BAH reported impressive first-quarter fiscal 2024 results, with both earnings and revenues beating the respective Zacks Consensus Estimate. Quarterly adjusted earnings per share of $1.47 beat the consensus estimate by 17.6% and increased 30.1% on a year-over-year basis. Total revenues of $2.65 billion beat the consensus mark by 6.4% and increased 18% on a year-over-year basis.

How is Booz Allen Doing?

The company is progressing well with its VoLT strategy, which focuses on integrating velocity, leadership and technology in the process of transformation. Key focus areas on the velocity front are increasing innovation, strengthening market position through mergers, acquisitions and partnerships, and client-centric decision-making. The leadership front involves initiatives to promptly utilize leadership in identifying client needs and scaling businesses. On the technology front, the company focuses on developing and expanding next-generation technology and solutions.

Booz Allen has a large addressable market as it serves the government, which is one of the world’s largest consumers of technology and management consulting services. Also, the agencies of the U.S. intelligence community offer an additional market. Further, the company has a lot of opportunities in global commercial markets where it has relatively low penetration.

Some Risks

Booz Allen's current ratio (a measure of liquidity) at the end of first-quarter fiscal 2024 was 1.21, lower than the prior-year quarter’s 1.6. A decline in the current ratio does not bode well as it indicates that the company may have problems meeting its short-term debt obligations.

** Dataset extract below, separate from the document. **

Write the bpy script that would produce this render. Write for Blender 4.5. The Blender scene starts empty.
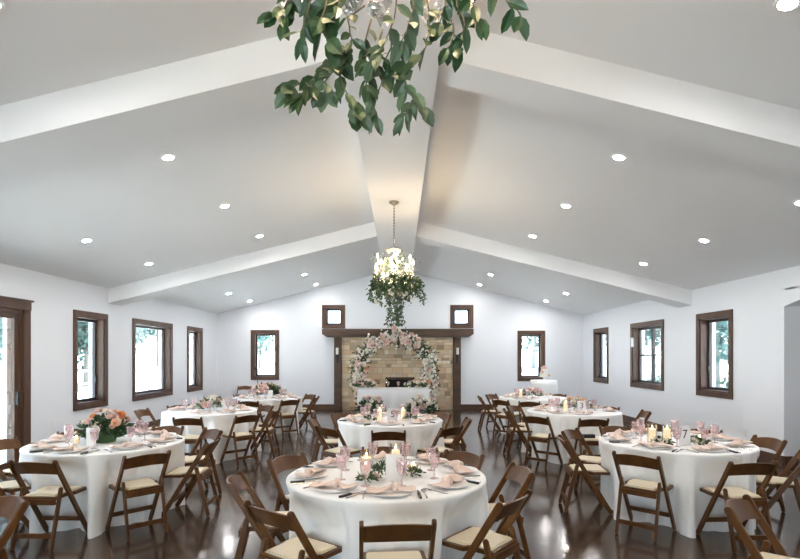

Booz Allen has more long-term debt outstanding than cash. The cash and cash equivalent balance at the end of first-quarter fiscal 2024 was $210 million compared with the long-term debt level of $2.8 billion.

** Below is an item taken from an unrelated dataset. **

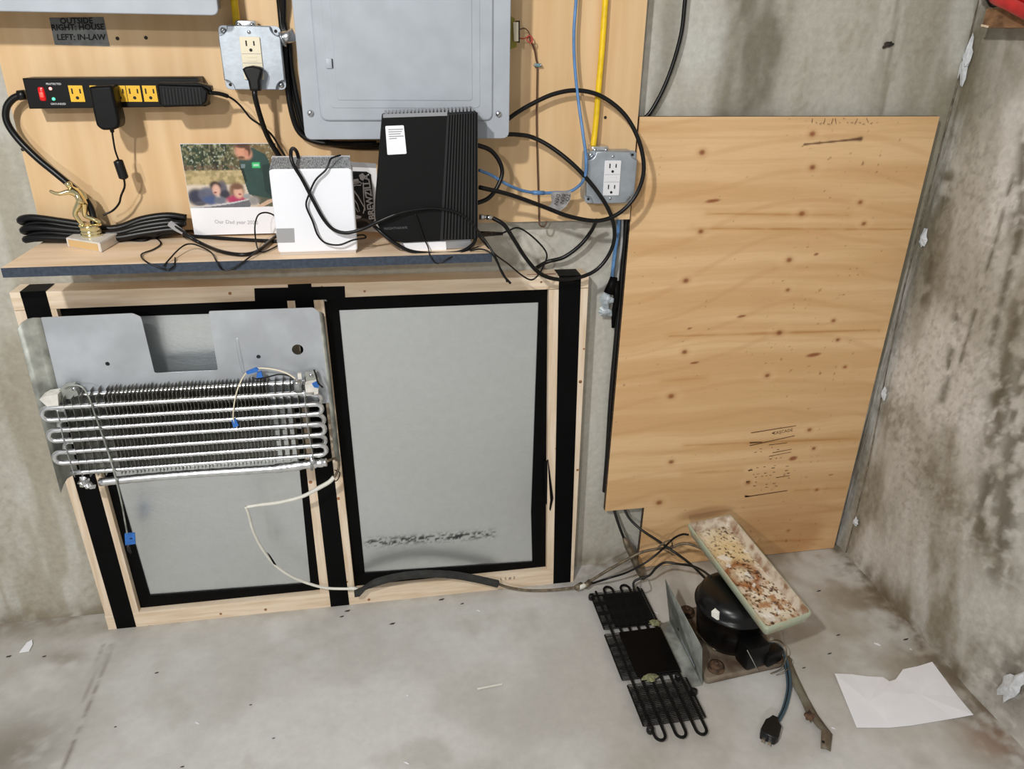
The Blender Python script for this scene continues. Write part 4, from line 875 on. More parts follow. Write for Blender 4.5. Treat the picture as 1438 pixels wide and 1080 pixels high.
obj('lettering', text('NIGHTHAWK', .0062, frameP(556, 320.5, 580, 319.3, ym, .0004), spacing=1.1), 'logo_grey', md)

# ------------------------------------------------------------------ loose leads on the shelf
def FS(x, y, h=.003): return F(x, y, ZS + h)
tag(cable('power_lead', [P(420, 226, -.185), P(417, 214, -.18), P(412, 208.5, -.19), P(408.5, 213, -.212), P(411, 229, -.222), P(425, 253, -.221), P(440, 282, -.221), P(454, 307, -.222), P(468, 322, -.224), P(486, 327, -.226), P(508, 322, -.226), P(532, 311, -.222), P(556, 301, -.222), P(580, 295, -.220), P(611, 292.5, -.218), P(642, 298.5, -.218), P(662, 313, -.219), P(680, 336, -.224), P(695, 360, -.24), P(706, 385, -.246), P(717, 398, -.246)], [.0031] * 97 + [.0022] * 64, 'black_cord'), 'black lead looping down the white router and across the modem front', 'cable')
tag(cable('thin_lead', [P(478, 218, -.19), P(471, 220, -.20), P(464, 224, -.214), P(458, 238, -.220), P(443, 253, -.2205), P(434, 273, -.2205), P(430, 289, -.2205), P(439, 311, -.221), P(446, 330, -.222), P(457, 341, -.224), P(476, 344, -.225), P(496, 337, -.222), P(513, 334, -.21), P(510, 330, -.20), P(500, 331, -.19)], .0016, 'black_cord'), 'thin black lead curling down the white router front', 'cable')
tag(cable('power_lead', [P(500, 310, -.14), P(515, 309, -.17), P(528, 320, -.21), P(543, 333, -.220), P(557, 343, -.222), P(578, 353, -.222), P(611, 356, -.22), P(645, 354, -.22), P(664, 343, -.212), P(671, 331, -.20), P(690, 328, -.17)], .0032, 'black_cord'), 'black lead sagging along the silver foot of the modem', 'cable')
tag(cable('thin_lead', [P(583, 300, -.216), P(589, 316, -.216), P(594, 332, -.217), P(601, 347, -.216), P(604, 359, -.24), P(614, 370, -.241), P(630, 363, -.24), P(650, 354, -.225), P(672, 346, -.21)], .0011, 'black_cord'), 'hair-thin black wire hanging down the middle of the modem front', 'wire')
aj = thing('power_lead', 'thin black lead with barrel plug looping over the frame top right of the modem', 'cable', P(740, 392, -.09))
obj('barrel_plug', [tube([P(672, 329, -.15), P(684, 328.5, -.15), P(706, 328, -.15)], [.006, .005, .003], 10)], 'black_rubber', aj, True)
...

Recent Earnings Snapshots of Some Other Service Providers

Omnicom (OMC - Free Report) reported mixed second-quarter 2023 results, wherein the company’s earnings surpassed the Zacks Consensus Estimate but revenues missed the same.

OMC’s earnings of $1.81 per share beat the consensus estimate by 0.6% and increased 7.7% year over year. Total revenues of $3.6 billion lagged the consensus estimate by 0.3% but increased 1.2% year over year.

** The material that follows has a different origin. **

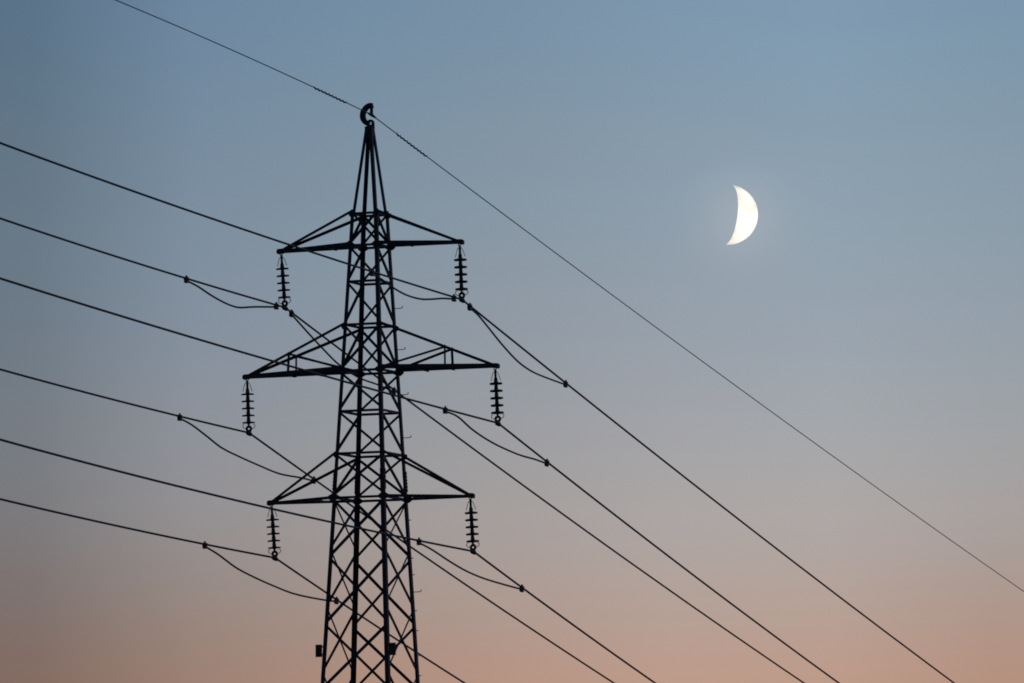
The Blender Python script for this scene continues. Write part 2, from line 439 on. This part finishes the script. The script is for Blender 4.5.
# peak
for i, (sx, sy) in enumerate(SG):
    a = half(23.30) - 0.03
    p0 = Vector((sx * a, sy * a, 23.28)); p1 = Vector((sx * .105, sy * .105, 25.62))
    bm = bmesh.new(); angle_bar(bm, p0, p1, (-sx, 0, 0), (0, -sy, 0), 0.09, 0.011)
    finish('peak_post', bm, M_STEEL, pylon)
bm = bmesh.new()
box(bm, (0, 0, 25.56), 0.225, 0.225, 0.30, bev=0.02)
cap = finish('peak_cap', bm, M_STEEL, pylon)
bm = bmesh.new()                                           # lug with an eye
zc, ro, ri = 25.80, 0.11, 0.042
n = 24
for yy in (0,):
    outer, inner = [], []
    for k in range(n):
        a = 2 * pi * k / n
        ox, oz = ro * cos(a), ro * sin(a)
        if oz < 0: oz = max(-0.12, oz * 1.3); ox = ro * (1 if cos(a) > .35 else -1 if cos(a) < -.35 else cos(a) / .35)
        outer.append((ox, oz)); inner.append((ri * cos(a), ri * sin(a)))
    vv = []
    for y in (-.03, .03):
        vv.append(([bm.verts.new((0.028 + x, y, zc + z)) for x, z in outer], [bm.verts.new((0.028 + x, y, zc + z)) for x, z in inner]))
    for k in range(n):
        q = (k + 1) % n
        for o_, i_ in vv: bm.faces.new((o_[k], o_[q], i_[q], i_[k]))
        bm.faces.new((vv[0][0][k], vv[0][0][q], vv[1][0][q], vv[1][0][k]))
        bm.faces.new((vv[0][1][k], vv[0][1][q], vv[1][1][q], vv[1][1][k]))
finish('lug', bm, M_STEEL, cap)
bm = bmesh.new()                                           # swan-neck bracket that carries the earth wire
mid = smooth_path([(0.085, 0, 26.31), (-0.01, 0, 26.305), (-0.12, 0, 26.235), (-0.20, 0, 26.11), (-0.205, 0, 25.96), (-0.13, 0, 25.84), (-0.02, 0, 25.775)], 4)
rings_ = []
for i, p in enumerate(mid):
    d = (mid[min(i + 1, len(mid) - 1)] - mid[max(i - 1, 0)]).normalized()
    nn = Vector((d.z, 0, -d.x))
    wv = 0.058 + 0.014 * sin(pi * i / (len(mid) - 1))
    rings_.append([p + nn * (wv * a) + Vector((0, .05 * b, 0)) for a, b in ((-1, -1), (1, -1), (1, 1), (-1, 1))])
loft(bm, rings_)
finish('earth_wire_bracket', bm, M_STEEL, cap)
bm = bmesh.new()
box(bm, (0.055, 0, 26.17), 0.085, 0.05, 0.27, bev=0.008)
tube(bm, [(0.055, -.06, 26.27), (0.055, .06, 26.27)], 0.05, 8)
finish('hanger', bm, M_FIT, cap)

# number plates
for i, s in ((0, -1), (1, 1)):
    c = corner(i, 11.05)
    bm = bmesh.new()
    box(bm, c + Vector((s * 0.125, 0.014, 0)), 0.195, 0.022, 0.345, bev=0.004)
    for dz in (-.11, .11):
        box(bm, c + Vector((s * 0.03, 0.034, dz)), 0.14, 0.015, 0.04)
    finish('number_plate', bm, M_PLATE, pylon)

# ------------------------------------------------------------------ insulator strings
DISC_Z = [-0.455, -0.662, -0.869, -1.076, -1.283]
def make_string():
    root = empty('insulator_string', (0, 0, 0))
    bm = bmesh.new()                                       # shackle and rod at the top
    torus(bm, (0, 0, -.03), 0.04, 0.013, (1, 0, 0), (0, 0, 1), 14, 6)
    tube(bm, [(0, 0, -.05), (0, 0, -.30)], 0.036, 8)
    tube(bm, [(-.035, 0, -.13), (.035, 0, -.13)], 0.018, 6)
    finish('shackle', bm, M_FIT, root)
    for z in DISC_Z:
        bm = bmesh.new()
        lathe(bm, [(0.032, .165), (0.042, .155), (0.054, .11), (0.056, .05), (0.060, .026), (0.14, .018), (0.178, .010), (0.178, -.032), (0.12, -.028), (0.055, -.028), (0.042, -.05), (0.032, -.06)], 20, z)
        finish('disc', bm, M_DISC, root, True)
    for s in (-1, 1):                                      # arcing horns
        bm = bmesh.new()
        tube(bm, smooth_path([(s * .015, 0, -.13), (s * .06, 0, -.14), (s * .095, 0, -.22), (s * .145, 0, -.38)], 4), 0.009, 6)
        finish('arcing_horn', bm, M_FIT, root)
        bm = bmesh.new()
        tube(bm, smooth_path([(s * .03, 0, -1.45), (s * .12, 0, -1.46), (s * .18, 0, -1.42), (s * .185, 0, -1.36), (s * .14, 0, -1.34)], 4), 0.010, 6)
        finish('arcing_horn', bm, M_FIT, root)
    bm = bmesh.new()                                       # yoke eye
    torus(bm, (0, 0, -1.47), 0.066, 0.038, (1, 0, 0), (0, 0, 1), 18, 8)
    tube(bm, [(0, 0, -1.33), (0, 0, -1.41)], 0.03, 8)
    finish('yoke', bm, M_FIT, root)
    return root
def copy_tree(o, parent=None):
    c = o.copy(); C.objects.link(c)
    if parent: c.parent = parent
    for ch in list(o.children): copy_tree(ch, c)
    return c
proto = make_string()

# conductors: clamp point, (slope, curvature) towards us and away
WIRES = {
    'TL': ((-6.359, 181.193, 20.766), (-0.0108, 0.00058), (-0.1932, 0.00031)),
    'TR': ((-1.380, 178.907, 20.730), (-0.0089, 0.00043), (-0.1900, 0.00023)),
    'ML': ((-7.384, 181.636, 17.282), (-0.0100, 0.00055), (-0.1982, 0.00042)),
    'MR': ((-0.394, 178.464, 17.257), (-0.0102, 0.00033), (-0.1986, 0.00038)),
    'LL': ((-6.643, 181.323, 13.748), (-0.0094, 0.00060), (-0.2013, 0.00070)),
    'LR': ((-1.086, 178.777, 13.739), (-0.0048, 0.00053), (-0.2036, 0.00062)),
}
ARMS = {'T': (Z_T - .04, LEN_T, 'top'), 'M': (Z_M - .02, LEN_M, 'longest middle'), 'L': (Z_L - .04, LEN_L, 'lowest')}
SIDE = {'L': (-1, 'left'), 'R': (1, 'right')}
U = Vector((cos(TH), -sin(TH), 0))
V = Vector((sin(TH), cos(TH), 0))
first = True
for key, (cp, lf, rg) in WIRES.items():
    za, La, an = ARMS[key[0]]; sg, sn = SIDE[key[1]]
    clamp = Vector(cp)
    top = Vector((TX, TY, za - 0.02)) + U * (sg * (La - 0.065))
    d = clamp - top
    st = proto if first else copy_tree(proto)
    first = False
    q = Vector((0, 0, -1)).rotation_difference(d.normalized())
    st.location = top
    st.rotation_euler = (q @ Quaternion((0, 0, 1), -TH)).to_euler()
    tag(st, 'dark insulator string of five discs hanging from the %s tip of the %s crossarm' % (sn, an), 'insulator', 'insulator strings under the crossarms')
    k = d.length / 1.585
    st.scale = (1, 1, k)
    # conductor
    ts = [-165 + 5 * i for i in range(27)] + [-30 + 1.0 * i for i in range(60)] + [30 + 5 * i for i in range(41)]
    pts = []
    for t in ts:
        a, b = lf if t < 0 else rg
        pts.append(W * t + Vector((0, 0, a * t + b * t * t)))
    w = empty('conductor_wire', clamp)
    tag(w, 'dark conductor wire sagging past the insulator under the %s tip of the %s crossarm' % (sn, an), 'power line', 'conductor wires of the power line')
    bm = bmesh.new(); tube(bm, pts, 0.029, 8); finish('strand', bm, M_WIRE, w, True)
    bm = bmesh.new()                                       # boat-shaped suspension clamp
    prof = [(-.17, .022), (-.10, .035), (0, .045), (.10, .035), (.17, .022)]
    rr = []
    for t, r_ in prof:
        a, b = lf if t < 0 else rg
        p = W * t + Vector((0, 0, a * t - 0.012))
        nx = Vector((W.y, -W.x, 0))
        rr.append([p + nx * (r_ * 1.7 * cos(2 * pi * m / 8)) + Vector((0, 0, r_ * 1.7 * sin(2 * pi * m / 8))) for m in range(8)])
    loft(bm, rr)
    tube(bm, [Vector((0, 0, 0.02)) + (-d.normalized()) * 0.0, Vector((0, 0, 0)) + (-d.normalized()) * 0.08], 0.045, 8)
    finish('suspension_clamp', bm, M_FIT, w)

# damper loops: a short length of cable clamped below the conductor on either side of its insulator
LOOPS = [
    ('TL', 'slack damper loop under the wire left of the topmost left insulator', [(-7.029, 0.063), (-6.228, -0.036), (-5.35, -0.178), (-4.479, -0.285), (-3.806, -0.329), (-3.25, -0.319), (-2.237, -0.201), (-0.641, -0.009)]),
    ('TL', 'slack damper loop running from the topmost left insulator down behind the lattice body', [(0.482, -0.123), (1.19, -0.38), (2.13, -0.684), (3.002, -0.952), (3.92, -1.213), (4.924, -1.397), (5.899, -1.509), (7.083, -1.56), (8.4, -1.605)]),
    ('TR', 'slack damper loop between the lattice body and the topmost right insulator', [(-6.796, 0.096), (-6.065, -0.059), (-5.225, -0.198), (-4.287, -0.295), (-3.234, -0.302), (-2.329, -0.219), (-1.477, -0.115), (-0.624, -0.014)]),
    ('TR', 'slack damper loop dropping away to the right below the topmost right insulator', [(0.612, -0.118), (1.258, -0.31), (1.972, -0.545), (3.173, -0.957), (4.39, -1.306), (5.416, -1.482), (6.454, -1.563), (8.445, -1.612)]),
    ('ML', 'slack damper loop passing beneath the insulator under the left tip of the middle crossarm', [(-4.931, 0.043), (-4.101, -0.104), (-3.109, -0.318), (-1.985, -0.572), (-0.726, -0.722), (0.689, -0.86), (2.252, -0.986), (3.84, -0.985), (4.846, -0.963)]),
    ('MR', 'slack damper loop passing beneath the insulator under the right tip of the middle crossarm', [(-4.079, 0.01), (-3.128, -0.081), (-2.045, -0.334), (-0.832, -0.53), (0.39, -0.66), (1.772, -0.755), (2.914, -0.78), (3.938, -0.792)]),
    ('LL', 'slack damper loop passing beneath the insulator under the left tip of the lowest crossarm', [(-5.022, 0.015), (-4.062, -0.163), (-2.843, -0.44), (-1.616, -0.62), (-0.095, -0.794), (1.45, -0.93), (3.315, -0.975), (4.622, -0.961)]),
    ('LR', 'slack damper loop passing beneath the insulator under the right tip of the lowest crossarm', [(-4.158, -0.006), (-3.157, -0.158), (-1.848, -0.388), (-0.528, -0.58), (0.811, -0.70), (2.322, -0.775), (3.864, -0.827)]),
]
def line_z(key, t):
    a, b = WIRES[key][1] if t < 0 else WIRES[key][2]
    return a * t + b * t * t
NX = Vector((W.y, -W.x, 0))
for key, label, tz in LOOPS:
    cp = Vector(WIRES[key][0])
    lo = empty('damper_loop', cp)
    tag(lo, label, 'cable loop', 'damper loops clamped under the conductors')
    tz = list(tz)
    for e in (0, -1):                                      # both ends are clamped to the conductor just under it
        tz[e] = (tz[e][0], line_z(key, tz[e][0]) - 0.055)
    P = smooth_path([W * t + Vector((0, 0, z)) for t, z in tz], 5)
    bm = bmesh.new(); tube(bm, P, 0.027, 8); finish('cable', bm, M_WIRE, lo, True)
    for e in (0, -1):
        t = tz[e][0]; z = line_z(key, t)
        a, b = WIRES[key][1] if t < 0 else WIRES[key][2]
        X = (W + Vector((0, 0, a))).normalized(); Zv = NX.cross(X); Zv = Zv if Zv.z > 0 else -Zv
        c = W * t + Vector((0, 0, z - 0.02))
        bm = bmesh.new()
        box(bm, c - Zv * .02, 0.17, 0.10, 0.16, X, NX, Zv, 0.03)
        tube(bm, [c - NX * .07 + Zv * .0, c + NX * .07], 0.028, 8)
        tube(bm, [c + Zv * .06, c + Zv * .105], 0.026, 8)
        finish('loop_clamp', bm, M_FIT, lo)

# ------------------------------------------------------------------ earth wire
ep = Vector((-3.902, 179.985, 26.043))
def earth_z(t):
    if t < -20: return (0.0533 * 20 - 0.00074 * 400) + (-0.0237) * (t + 20)
    if t < 0: return -0.0533 * t - 0.00074 * t * t
    return -0.1543 * t + 0.000144 * t * t
ew = empty('earth_wire', ep)
tag(ew, 'thin earth wire running over the peak of the pylon', 'power line')
ts = [-165 + 5 * i for i in range(27)] + [-30 + 1.0 * i for i in range(60)] + [30 + 5 * i for i in range(41)]
bm = bmesh.new(); tube(bm, [W * t + Vector((0, 0, earth_z(t))) for t in ts], 0.0145, 8)
finish('strand', bm, M_EARTH, ew, True)
def spiral(t0, t1, rad, r):
    bm = bmesh.new()
    n = int((t1 - t0) * 60)
    pts = []
    for i in range(n + 1):
        t = t0 + (t1 - t0) * i / n
        a = 2 * pi * (t - t0) / 0.26
        pts.append(W * t + Vector((0, 0, earth_z(t))) + (NX * cos(a) + Vector((0, 0, 1)) * sin(a)) * rad)
    tube(bm, pts, r, 5)
    finish('spiral_damper', bm, M_FIT, ew, True)
spiral(-4.3, -1.9, 0.026, 0.014)
spiral(1.9, 4.3, 0.026, 0.014)
bm = bmesh.new()
rr = []
for t, r_ in ((-.30, .018), (-.2, .03), (-.08, .045), (.08, .045), (.2, .035), (.36, .018)):
    p = W * t + Vector((0, 0, earth_z(t)))
    rr.append([p + NX * (r_ * cos(2 * pi * m / 8)) + Vector((0, 0, r_ * sin(2 * pi * m / 8))) for m in range(8)])
loft(bm, rr)
finish('suspension_clamp', bm, M_FIT, ew)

Equifax (EFX - Free Report) reported mixed second-quarter 2023 results, wherein earnings beat the Zacks Consensus Estimate but revenues missed the same.

EFX’s adjusted earnings came in at $1.71 per share, beating the consensus mark by 2.4% but declining 18.2% from the year-ago figure. Total revenues of $1.32 billion missed the consensus estimate by 0.4% but matched the year-ago figure on a reported basis.

Interpublic’s (IPG - Free Report) second-quarter 2023 earnings surpassed the Zacks Consensus Estimate while revenues missed the same.

IPG’s adjusted earnings came in at 74 cents per share, beating the Zacks Consensus Estimate by 23.3% but declining 17.5% on a year-over-year basis. Net revenues of $2.33 billion missed the consensus estimate by 2.9% and decreased 14.9% on a year-over-year basis. Total revenues of $2.67 billion decreased 2.6% year over year.